Look, I don’t necessarily have a problem with Barak Obama having done
stupid things as a kid. But I do have a major problem with him telling a bunch
of teenagers about it. I agree with several of the previous commentators that
either 1) this is a “polling driven” comment to demonstrate that
he is more honest than Hillary, or 2) this is the essence of the supposed
“dirt” that the Clinton campaign had on him, and he is just preempting
it. In either case, it was a coldly-calculated, purely political stunt. But
it certainly did not do those teenagers any good. If Obama were a public school
teacher, and shared this little tidbit with a group of school kids, the local
school board, not to mention the parents, would have had his head. I know
that if my kid were in that audience, I would be outraged. But from a candidate
for the presidency of the United States, this is an absolute outrage at every
level. But being a darling of the left, all that many of the liberals will
say is, oh, how nice that Obama is so honest. What happened to shame? What
happened to embarrassment about inappropriate things? While we have a major
drug epidemic in this country, it is unconscionable for someone in the position
of Obama to air his dirty laundry to a bunch of impressionable teenagers.
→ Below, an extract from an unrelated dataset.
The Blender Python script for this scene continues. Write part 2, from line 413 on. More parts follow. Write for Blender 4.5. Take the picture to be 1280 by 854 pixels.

Thankfully, we have a candidate in Mitt Romney who has the moral clarity
to call a spade a spade. He has my vote.
__________________

Comment by Diane (with one “N”)from California
November 21st, 2007 at 3:37 am

Of course Guiliani defended Obama. He has multiple skeletons in his own closet,
adultery being the least of his character flaws. But why is the country giving
him a pass? Washington politics these days is all about the scandal of the
week. How come no one is scandalized by this? I don’t want a candidate
to be “honest” about his felonious past. I want someone who has
lived in such a way that he doesn’t have anything to lie about! At the
very least Obama should be repentant, not proud. I think he thinks his drug
use/slacker youth makes him cool. I think it makes him pathetic. The point
is, the person responsible for protecting and defending our Constitution should
not be a person who breaks the law. …
_________________

Comment by Laurie
November 21st, 2007 at 7:32 am

Adults need to be responsible for their actions and influence on youngsters,
in any situation. Mr. Obama could have gotten the same message across without
using his own personal experiences and it would not have been lying, but would
have been a better choice to help uplift and inspire young and old alike.
He admitted his drug use was a waste, so why suggest that those children too
may go down that same path, help them to see they don’t have to. Help
them see there are better choices, the world has so much to offer. Suggest
the wiser, better, higher road. Now that would be a change for a presidential
hopeful.
I am not perfect, nor do I expect any of the hopefuls are. I would just hope
that good moral character and high values still mean something in this country.
Why does it seem that the vass majority of people want a president that has
had a life that is like a soap opera than a man/woman that has lived a good
wholesome life. Very sad state of affairs….

___________________

Comment by Rob in MD
November 21st, 2007 at 8:12 am

I’d like to know what Bill Cosby thought about Oboma’s comments.
The youth today, especially black youth, don’t have any morally solid
role models to look up to. Their influences are overpaid/overdrugged sports
figures, hip-hop thugs, and MTV soft-porn’ers. Oboma panders by saying
the he’s experimented, therefore he’s allowed to enter their dishonorable
fraternity and win their vote. Nothing here is very surprising or shocking.

__________________

Comment by Gary
November 21st, 2007 at 8:22 am

Ok first off Im 25 married and have a kid. I used drugs and smoked but, I
sure don’t tell my daughter or little brothers my war stories. I don’t
tell my kid “babe, you know your dad smoked pot and snorted coke, but,
I don’t think you should do it. I made a mistake.” I will never
vote for a democrat in the first place, but democrat or republican I think
it is wrong to do something like that. His speech could have better been used
at a AA meeting or something. I think it is wrong and Romney was not talking
on Gods behalf like some say, I think he is taking the side of moral decency.
Something that alot of Americans have lost.

Liberialism is the downfall of America.